## [Provided data]
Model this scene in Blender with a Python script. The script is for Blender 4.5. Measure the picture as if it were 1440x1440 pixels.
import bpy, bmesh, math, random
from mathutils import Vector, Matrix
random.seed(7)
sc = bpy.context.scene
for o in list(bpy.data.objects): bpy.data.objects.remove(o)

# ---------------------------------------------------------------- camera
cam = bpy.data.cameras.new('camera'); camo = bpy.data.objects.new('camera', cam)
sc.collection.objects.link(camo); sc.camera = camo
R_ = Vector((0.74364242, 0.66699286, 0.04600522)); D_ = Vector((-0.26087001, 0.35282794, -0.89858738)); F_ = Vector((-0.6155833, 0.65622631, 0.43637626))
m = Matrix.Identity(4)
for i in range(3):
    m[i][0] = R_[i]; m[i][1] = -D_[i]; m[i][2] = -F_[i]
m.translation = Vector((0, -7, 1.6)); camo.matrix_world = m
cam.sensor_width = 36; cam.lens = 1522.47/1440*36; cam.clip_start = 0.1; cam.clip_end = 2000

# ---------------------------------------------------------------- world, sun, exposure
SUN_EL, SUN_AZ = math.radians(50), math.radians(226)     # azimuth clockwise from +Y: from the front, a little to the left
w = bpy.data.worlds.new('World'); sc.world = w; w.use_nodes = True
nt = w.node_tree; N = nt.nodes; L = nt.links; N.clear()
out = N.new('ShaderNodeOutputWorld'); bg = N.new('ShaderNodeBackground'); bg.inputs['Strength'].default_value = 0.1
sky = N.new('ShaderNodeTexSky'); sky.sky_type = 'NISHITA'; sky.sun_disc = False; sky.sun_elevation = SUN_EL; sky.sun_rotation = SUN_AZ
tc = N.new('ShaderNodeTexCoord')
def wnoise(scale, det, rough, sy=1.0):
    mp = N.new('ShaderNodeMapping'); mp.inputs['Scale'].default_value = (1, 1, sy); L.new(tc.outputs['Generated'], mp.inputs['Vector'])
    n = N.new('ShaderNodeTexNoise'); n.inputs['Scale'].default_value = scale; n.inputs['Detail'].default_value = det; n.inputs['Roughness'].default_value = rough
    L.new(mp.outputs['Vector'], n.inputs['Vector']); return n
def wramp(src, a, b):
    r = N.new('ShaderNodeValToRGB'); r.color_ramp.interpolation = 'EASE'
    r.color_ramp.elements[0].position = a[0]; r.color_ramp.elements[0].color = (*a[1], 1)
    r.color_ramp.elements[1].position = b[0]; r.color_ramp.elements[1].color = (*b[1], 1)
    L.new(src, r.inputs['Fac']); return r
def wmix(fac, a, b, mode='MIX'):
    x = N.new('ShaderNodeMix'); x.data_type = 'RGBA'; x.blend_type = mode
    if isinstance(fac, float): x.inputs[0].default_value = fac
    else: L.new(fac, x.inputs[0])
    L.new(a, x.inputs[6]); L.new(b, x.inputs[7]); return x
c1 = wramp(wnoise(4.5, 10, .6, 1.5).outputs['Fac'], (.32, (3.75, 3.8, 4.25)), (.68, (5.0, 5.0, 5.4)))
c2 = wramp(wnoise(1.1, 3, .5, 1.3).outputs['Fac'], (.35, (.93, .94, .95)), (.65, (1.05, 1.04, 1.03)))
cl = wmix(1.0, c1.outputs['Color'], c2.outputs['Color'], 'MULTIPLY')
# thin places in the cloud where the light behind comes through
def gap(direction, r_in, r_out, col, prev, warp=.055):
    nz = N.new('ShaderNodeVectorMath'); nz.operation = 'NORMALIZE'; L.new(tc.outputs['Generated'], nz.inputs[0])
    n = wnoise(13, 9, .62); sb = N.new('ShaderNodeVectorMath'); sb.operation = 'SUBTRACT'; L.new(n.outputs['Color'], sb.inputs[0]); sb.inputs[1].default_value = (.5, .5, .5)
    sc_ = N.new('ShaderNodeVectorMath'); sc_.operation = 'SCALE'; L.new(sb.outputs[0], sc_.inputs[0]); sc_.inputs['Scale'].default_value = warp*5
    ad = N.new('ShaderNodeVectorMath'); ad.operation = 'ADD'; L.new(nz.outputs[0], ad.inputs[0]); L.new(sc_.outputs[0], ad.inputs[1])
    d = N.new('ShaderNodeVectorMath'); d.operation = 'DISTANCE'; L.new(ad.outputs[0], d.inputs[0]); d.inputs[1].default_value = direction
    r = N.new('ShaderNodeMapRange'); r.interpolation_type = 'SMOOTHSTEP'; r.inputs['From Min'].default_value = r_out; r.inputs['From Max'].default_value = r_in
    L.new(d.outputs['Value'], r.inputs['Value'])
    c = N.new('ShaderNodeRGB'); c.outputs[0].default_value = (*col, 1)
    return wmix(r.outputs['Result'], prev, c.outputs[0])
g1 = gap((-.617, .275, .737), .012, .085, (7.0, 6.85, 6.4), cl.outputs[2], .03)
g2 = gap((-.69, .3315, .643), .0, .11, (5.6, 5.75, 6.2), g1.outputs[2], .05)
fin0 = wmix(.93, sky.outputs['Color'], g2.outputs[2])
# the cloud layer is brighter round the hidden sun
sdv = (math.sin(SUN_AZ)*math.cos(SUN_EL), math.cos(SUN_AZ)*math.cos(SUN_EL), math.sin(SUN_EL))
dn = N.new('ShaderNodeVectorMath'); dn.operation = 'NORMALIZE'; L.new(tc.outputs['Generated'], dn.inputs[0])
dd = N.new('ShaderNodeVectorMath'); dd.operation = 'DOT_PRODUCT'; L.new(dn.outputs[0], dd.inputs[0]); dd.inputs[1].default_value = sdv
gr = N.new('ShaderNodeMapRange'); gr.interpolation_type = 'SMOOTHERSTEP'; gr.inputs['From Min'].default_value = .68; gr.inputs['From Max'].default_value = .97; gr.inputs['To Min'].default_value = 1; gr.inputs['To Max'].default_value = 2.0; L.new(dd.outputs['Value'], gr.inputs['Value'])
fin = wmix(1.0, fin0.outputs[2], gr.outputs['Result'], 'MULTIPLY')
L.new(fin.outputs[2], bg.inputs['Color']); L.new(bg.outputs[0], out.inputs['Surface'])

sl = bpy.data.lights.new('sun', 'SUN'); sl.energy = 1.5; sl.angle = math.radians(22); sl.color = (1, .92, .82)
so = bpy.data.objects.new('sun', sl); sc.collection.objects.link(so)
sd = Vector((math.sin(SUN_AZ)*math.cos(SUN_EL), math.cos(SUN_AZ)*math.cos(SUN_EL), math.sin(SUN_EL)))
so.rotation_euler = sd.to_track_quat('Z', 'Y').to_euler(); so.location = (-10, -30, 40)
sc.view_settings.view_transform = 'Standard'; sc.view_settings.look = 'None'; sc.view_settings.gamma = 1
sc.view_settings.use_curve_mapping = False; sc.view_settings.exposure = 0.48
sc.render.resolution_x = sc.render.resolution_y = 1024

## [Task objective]
Which lines in the listing above hold the word "scene"? Show each of them.

## [Completed task]
Model this scene in Blender with a Python script. The script is for Blender 4.5. Measure the picture as if it were 1440x1440 pixels.
sc = bpy.context.scene